Yes, it helps a lot. Many thanks!
Scorpio’s blurb had me thinking that sound-wise it might be on a par with Leeds ’71 or Brussels ’73 (pre the official release) but it seems, that sadly, that is not the case….
Thanks for the kind words Jerry, and for weighing in guys. I thought Saville Theatre might have been sourced from that tasty but incomplete video and neglected to mention it, so thanks for the confirmation Jerry. And Eddie, as to your question, the Leeds tape is a far superior, cleaner pro mono soundboard recording than this Paris/Germany tape. But I do find the performance on Secrets Travel Fast a bit more dynamic, punchy, with a higher energy level than Leeds(that said, I do like the relaxed, intimate vibe of the Get Your Leeds Lungs Out etc. tape). I’d put Secrets just about on par sound quality-wise with the Oct. 7 West Germany show (even though those are very good audience recordings and not the mono soundboard purported here), which I’ve had for years on old TMOQ/Rubber Dubber vinyl and find enjoyable.

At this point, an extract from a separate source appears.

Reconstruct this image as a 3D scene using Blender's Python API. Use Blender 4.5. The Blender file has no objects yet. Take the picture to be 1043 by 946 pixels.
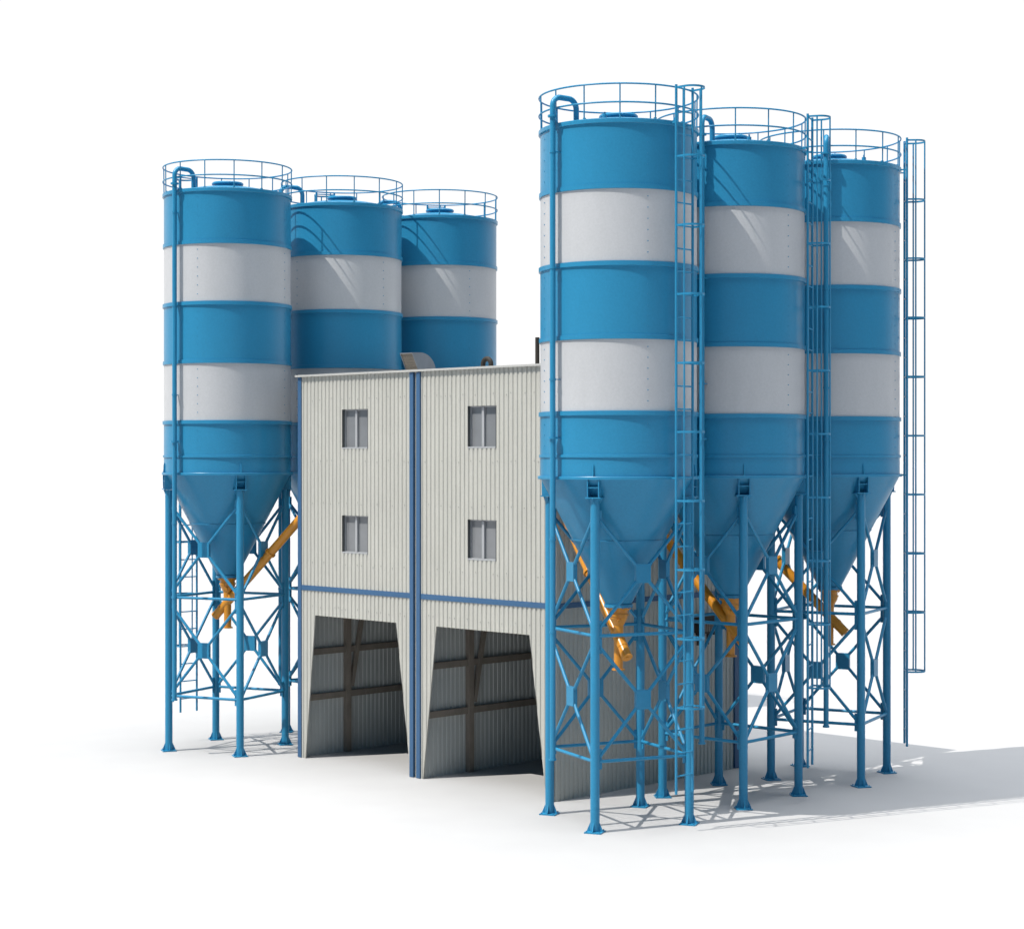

Secrets Travel Fast and the West Germany shows are probably the best I’ve heard from 1970 yet (though, obviously, far from perfect). I consider it, along with the Germany dates, a solid addition that helps fill the 1970 gap. (If anybody out there knows of an absolutely killer ’70 soundboard I’ve/we’ve all missed, by all means let me know because I would definitely love to hear it). Hope this helps!
Great review, leeds. The Saville Theatre tracks come from the video footage that has circulated for years and yes, it is maddening that there isn’t more of it.
Re sound quality, how does this compare to the 1971 Leeds tape?
Again, sound quality-wise is this the best there is for 1970?…or are the above-mentioned October 7, 1970 West Germany shows better, for example?